Even back in 1998, the local news anchor was a white dude with white hair, resembling Kent Brockman. Living in it, you kinda shrugged and said, eh, sure, sounds good.

Well, having visited Dolores, I can say I got the same feeling, only this time it was for the fictional town of South Park. Nestled between two conifer studded mountains, it had the same street layout and landmarks I remember from watching the show.

Corrie's cousin Anne has a place up steep sloping road to the top of one of the mountains, and her son took some of us on a hike to the cliff overlook, and again it reminded me of South Park:


The picture doesn't do justice to how close it all felt.

It was a great time, and eventually we made it home for Christmas Eve, hoping that the precipitation estimates and temperature guesses would work out, and we'd get a White Christmas...

Decemberween 2024: Part 2 - Navajo Monument and Four Corners

I felt like breaking these parts up into easy to find photo bombs. After visiting the Grand Canyon, we drove on to Kayenta on the Navajo Nation reservation, stayed the night, and the next morning backtracked a few miles to the Navajo National Monument.

That monument is a large cliff dwelling settlement. A few notes about it, bullet-point fashioned:

  • It was far larger than the Tonto National Monument I visited back on '09, and unlike Tonto, you're not allowed to walk around the settlement;
  • By "far larger," I mean it likely housed over a hundred people at the height of it's existence;
  • The people who lived there farmed in the valley below, and by that we mean, they had some kind of agricultural means that sustained them;
  • It was abandoned by 1300, and the people who loved their mostly joined other tribes that helped build the basis of the Hopi, Anasazi, and Navajo.
It was a rather spectacular view, but it was only a view:


It was like a tiny town down there. Ruins are always fascinating.

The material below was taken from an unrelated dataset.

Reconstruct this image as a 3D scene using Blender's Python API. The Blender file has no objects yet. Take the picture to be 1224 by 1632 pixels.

Heading around you could get a view that helped explain why folks would make a home there---it was exceptionally beautiful:

From there, we drove to the four corners monument. Below I got my chance to snap a picture of the spot where the four states come together in one place:

And then I stepped in all four states at once:


After hitting up Arizona, Utah, New Mexico, and Colorado all at once, we did a perimeter walk and perused the stalls that were there a few days before Christmas. I found a very nice pendant for a necklace, but it was too rich for my blood right now.

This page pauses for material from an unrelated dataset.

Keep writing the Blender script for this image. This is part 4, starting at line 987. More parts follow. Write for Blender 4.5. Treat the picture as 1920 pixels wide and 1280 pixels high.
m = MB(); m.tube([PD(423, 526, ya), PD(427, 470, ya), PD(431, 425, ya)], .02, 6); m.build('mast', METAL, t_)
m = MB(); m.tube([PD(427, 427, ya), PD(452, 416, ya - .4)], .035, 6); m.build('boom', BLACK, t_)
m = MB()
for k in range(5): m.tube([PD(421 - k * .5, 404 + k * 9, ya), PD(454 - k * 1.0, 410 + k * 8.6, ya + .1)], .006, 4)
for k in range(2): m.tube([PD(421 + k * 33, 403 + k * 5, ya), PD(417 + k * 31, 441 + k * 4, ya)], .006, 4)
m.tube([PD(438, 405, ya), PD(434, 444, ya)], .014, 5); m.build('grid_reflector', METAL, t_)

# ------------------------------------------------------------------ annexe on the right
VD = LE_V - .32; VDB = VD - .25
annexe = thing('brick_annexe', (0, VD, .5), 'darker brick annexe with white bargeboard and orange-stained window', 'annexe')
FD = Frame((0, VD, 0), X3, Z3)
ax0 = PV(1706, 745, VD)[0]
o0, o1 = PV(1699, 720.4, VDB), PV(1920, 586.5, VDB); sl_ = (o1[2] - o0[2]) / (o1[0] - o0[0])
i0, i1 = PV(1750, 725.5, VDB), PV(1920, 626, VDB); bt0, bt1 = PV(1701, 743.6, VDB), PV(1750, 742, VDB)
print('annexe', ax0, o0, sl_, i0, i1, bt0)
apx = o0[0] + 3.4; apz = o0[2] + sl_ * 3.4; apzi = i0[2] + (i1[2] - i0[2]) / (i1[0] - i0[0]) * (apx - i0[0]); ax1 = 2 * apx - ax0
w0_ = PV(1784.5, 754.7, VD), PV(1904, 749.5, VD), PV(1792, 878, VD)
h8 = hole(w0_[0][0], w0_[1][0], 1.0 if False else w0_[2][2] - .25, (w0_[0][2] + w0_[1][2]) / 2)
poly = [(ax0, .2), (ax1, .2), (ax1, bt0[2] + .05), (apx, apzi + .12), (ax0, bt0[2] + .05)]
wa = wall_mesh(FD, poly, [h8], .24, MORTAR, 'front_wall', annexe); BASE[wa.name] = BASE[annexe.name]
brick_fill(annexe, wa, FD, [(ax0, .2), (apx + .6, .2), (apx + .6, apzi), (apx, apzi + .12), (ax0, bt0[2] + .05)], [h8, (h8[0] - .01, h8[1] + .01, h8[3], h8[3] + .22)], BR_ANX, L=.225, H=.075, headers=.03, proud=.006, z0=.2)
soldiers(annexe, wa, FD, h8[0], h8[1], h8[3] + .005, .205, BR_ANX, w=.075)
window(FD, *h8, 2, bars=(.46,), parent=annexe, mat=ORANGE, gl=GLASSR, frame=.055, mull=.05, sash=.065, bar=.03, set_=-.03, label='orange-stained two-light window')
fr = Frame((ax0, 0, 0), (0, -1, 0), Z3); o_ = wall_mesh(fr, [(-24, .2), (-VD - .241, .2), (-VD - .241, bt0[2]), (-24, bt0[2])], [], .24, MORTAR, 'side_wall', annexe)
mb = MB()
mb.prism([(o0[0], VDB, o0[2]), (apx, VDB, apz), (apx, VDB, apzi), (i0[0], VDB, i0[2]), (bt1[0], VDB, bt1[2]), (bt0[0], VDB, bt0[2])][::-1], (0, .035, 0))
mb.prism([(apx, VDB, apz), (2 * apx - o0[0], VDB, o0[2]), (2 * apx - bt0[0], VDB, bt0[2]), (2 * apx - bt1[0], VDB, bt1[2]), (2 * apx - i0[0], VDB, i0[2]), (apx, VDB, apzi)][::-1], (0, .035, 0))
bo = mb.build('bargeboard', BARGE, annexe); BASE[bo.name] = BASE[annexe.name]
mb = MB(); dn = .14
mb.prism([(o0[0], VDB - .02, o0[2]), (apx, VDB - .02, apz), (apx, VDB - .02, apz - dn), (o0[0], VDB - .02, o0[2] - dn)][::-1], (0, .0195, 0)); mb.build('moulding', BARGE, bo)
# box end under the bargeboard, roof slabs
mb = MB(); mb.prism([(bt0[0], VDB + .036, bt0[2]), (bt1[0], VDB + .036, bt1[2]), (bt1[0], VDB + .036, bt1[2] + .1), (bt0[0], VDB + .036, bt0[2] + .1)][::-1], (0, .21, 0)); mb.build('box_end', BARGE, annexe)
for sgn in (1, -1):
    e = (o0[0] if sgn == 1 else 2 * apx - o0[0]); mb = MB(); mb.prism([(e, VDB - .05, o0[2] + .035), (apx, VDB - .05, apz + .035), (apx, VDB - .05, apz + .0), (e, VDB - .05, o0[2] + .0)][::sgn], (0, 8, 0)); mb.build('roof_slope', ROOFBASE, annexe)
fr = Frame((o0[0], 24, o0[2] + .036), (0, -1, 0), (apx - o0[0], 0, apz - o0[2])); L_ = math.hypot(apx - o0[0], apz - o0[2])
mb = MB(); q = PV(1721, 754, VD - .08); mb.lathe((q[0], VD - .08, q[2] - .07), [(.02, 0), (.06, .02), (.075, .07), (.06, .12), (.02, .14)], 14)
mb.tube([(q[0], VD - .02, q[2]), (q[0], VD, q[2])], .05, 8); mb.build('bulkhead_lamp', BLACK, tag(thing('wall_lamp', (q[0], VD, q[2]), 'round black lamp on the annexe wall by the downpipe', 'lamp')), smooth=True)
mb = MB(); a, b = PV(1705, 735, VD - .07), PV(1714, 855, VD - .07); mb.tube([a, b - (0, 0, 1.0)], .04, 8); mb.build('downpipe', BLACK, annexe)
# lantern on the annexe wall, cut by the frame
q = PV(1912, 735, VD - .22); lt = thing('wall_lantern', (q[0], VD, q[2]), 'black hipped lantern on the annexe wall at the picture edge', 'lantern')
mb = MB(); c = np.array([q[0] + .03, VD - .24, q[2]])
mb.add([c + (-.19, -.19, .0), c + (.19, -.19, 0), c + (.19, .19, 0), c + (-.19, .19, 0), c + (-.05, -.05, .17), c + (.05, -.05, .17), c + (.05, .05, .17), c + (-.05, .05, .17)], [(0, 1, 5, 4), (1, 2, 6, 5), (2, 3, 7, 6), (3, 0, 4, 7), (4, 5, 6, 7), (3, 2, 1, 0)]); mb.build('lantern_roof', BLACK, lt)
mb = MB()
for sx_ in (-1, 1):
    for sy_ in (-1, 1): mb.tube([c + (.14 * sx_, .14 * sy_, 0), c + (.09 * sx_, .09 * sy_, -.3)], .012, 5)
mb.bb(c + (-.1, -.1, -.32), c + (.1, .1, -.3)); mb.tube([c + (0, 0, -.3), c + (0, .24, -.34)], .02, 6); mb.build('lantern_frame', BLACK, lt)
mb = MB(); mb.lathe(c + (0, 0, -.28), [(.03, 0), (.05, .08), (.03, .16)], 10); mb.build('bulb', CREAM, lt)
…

After all that, we took off for points north-east, for Cortez, Colorado and our big AirBnB.

Decemberween 2024: Part 1 - Williams and the Grand Canyon

We started the trip like we would have headed to the Fram, only we'd decided to make it easy and stop in Williams, AZ, the "Gateway to the Grand Canyon". Williams, still six hours away, is usually a dinner stop on the way to Flagstaff or one of the other I-40 hotel-town stops on the way to Texas every summer.

But Williams was 29 degrees and all dressed up for the season:



We stayed in a tiny, darkened motel that may have been creepy if you were into that kind of thing, and the next day, after breakfast, we left for the Grand Canyon, an hour due north from Williams.

So...the Grand Canyon...

Like Venice in Italy, nearly every direction you look is postcard worthy beauty. It's breathtaking, stupefying, and outrageous all at once. Later you look at your pictures on whatever device you use to capture them, and there are hundreds...all beautiful and crazy and in that moment completely devoid of the context you were thinking when you took it. Here are some:





Ot's not that they don't all blend together...but they kinda do. Each is spectacular on their own, and I've got dozens more. Many with my peeps in them.

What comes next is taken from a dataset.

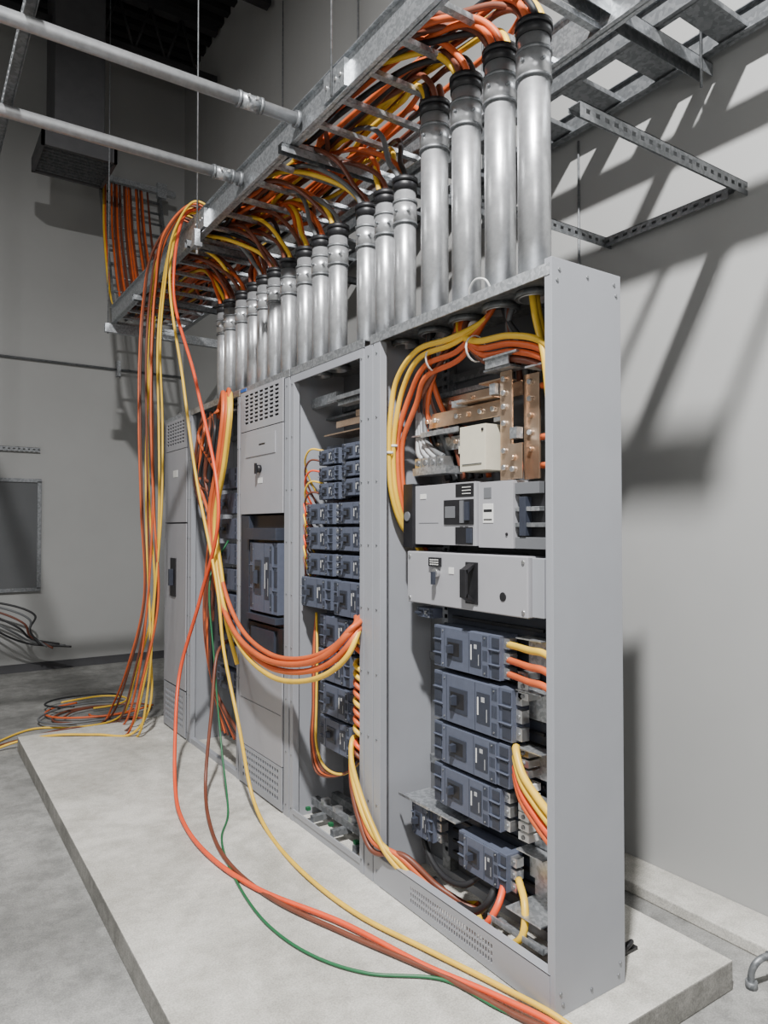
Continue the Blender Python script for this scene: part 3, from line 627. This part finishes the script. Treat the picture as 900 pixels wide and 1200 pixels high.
for i,(z,kk) in enumerate([(1.1,'yel'),(1.06,'org'),(.98,'yel'),(.94,'yel'),(.90,'org'),(.86,'org'),(.82,'yel'),(.78,'org'),(.74,'org'),(.70,'yel'),(.64,'red'),(.60,'brn')]):
    cable([(.08,1.245,z),(.03,1.20,z+.005),(.0,1.15,z-.005),(.02,1.125,z-.03),(.10,1.12,z-.10),(.18,1.13,z-.3)],.0105,kk,w5,"second section cables")
for i in range(22):
    z=1.965-.027*i
    kk=['yel','org','brn','yel','red','blk'][i%6]
    if i%2: cable([(.09,1.15,z),(.05,1.13,z+.003),(.045,1.12,z-.02),(.1,1.115,z-.10),(.15,1.12,z-.2)],.006,kk,w5,"second section wires")
    else: cable([(.08,1.59 if z>1.72 else 1.70,z),(.04,1.65 if z>1.72 else 1.72,z+.01),(.035,1.70,z-.03),(.06,1.735,z-.09),(.12,1.745,z-.2)],.005,kk,w5,"second section wires")
for i in range(4):
    cable([(.10,1.70,1.15),(.07,1.68-.015*i,.95),(.06,1.66-.012*i,.7),(.06,1.68-.02*i,.5),(.05,1.6-.03*i,.38+.015*i),(.08,1.4,.42),(.12,1.3,.5)],.0065,['brn','org','brn','yel'][i],w5,"second section cables")

m=tubemesh([(.79,-.16,0),(.79,-.16,.05),(.80,-.17,.085),(.83,-.18,.10),(.86,-.19,.10)],.012,'galvd')
m.cyl((.85,-.188,.10),(.88,-.198,.10),.018,'galvd',10); m.cyl((.79,-.16,0),(.79,-.16,.025),.02,'galvd',10)
tag(m.obj("conduit_stub",origin=(.79,-.16,0)),"rusty steel conduit stub-up beside the pad corner","conduit stub")
m=tubemesh([(.44,.10,.11),(.46,.09,.13),(.49,.10,.13),(.50,.12,.11)],.008,'dark'); m.box(.43,.51,.09,.13,.1,.112,'dark')
tag(m.obj("anchor_clip",origin=(.46,.1,.1)),"small black metal clip on the pad","clip")

# ------------------------------------------------------------------ lights
def area(loc,size,power,rot=(0,0,0),col=(1,.99,.98)):
    l=bpy.data.lights.new("ceiling_or_fill_light",'AREA'); l.shape='DISK'; l.size=size; l.energy=power; l.color=col
    o=bpy.data.objects.new("ceiling_or_fill_light",l); o.location=loc; o.rotation_euler=rot; COL.objects.link(o); return o
area((-2.0,-1.5,6.0),.26,980,(0,math.radians(-8),0))
area((-3.2,2.6,4.3),.8,62,(0,0,0))  # added fill, no real fixture: lifts the left floor and back
area((-2.6,-3.2,2.6),1.2,42,(math.radians(62),0,math.radians(-35)))  # added low fill near the camera, tilted at the scene, no real fixture
w_=bpy.data.worlds.new("world"); bpy.context.scene.world=w_; w_.use_nodes=True
w_.node_tree.nodes["Background"].inputs[0].default_value=(.9,.95,1,1); w_.node_tree.nodes["Background"].inputs[1].default_value=.05

# ------------------------------------------------------------------ camera
f=835.; p=math.atan(18/f); a=math.atan(560/f)
cam=bpy.data.cameras.new("camera"); co=bpy.data.objects.new("camera",cam); COL.objects.link(co)
cam.sensor_fit='VERTICAL'; cam.sensor_height=36; cam.lens=36*f/1200; cam.clip_start=.05
co.location=(-1.644,-1.520,1.584)
F=Vector((math.sin(a)*math.cos(p),math.cos(a)*math.cos(p),math.sin(p)))
co.rotation_euler=F.to_track_quat('-Z','Y').to_euler()
bpy.context.scene.camera=co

We checked out one of the museums, and got to play with the model:


We gave Cass my old point and shoot cannon, and he took a bunch of his own pics. He had a hefty amount of anxiety about the "edge," and below is about as close as he was willing to get on his own:


It was great and amazing and wonderful and I love that we brought the kids. Camille won't remember more than impressions, but that's life when you're almost 5.

We drove on to Kayenta, a town in the middle of Navajo Nation. We wanted to spread our money around, and this seemed like a decent way to do it.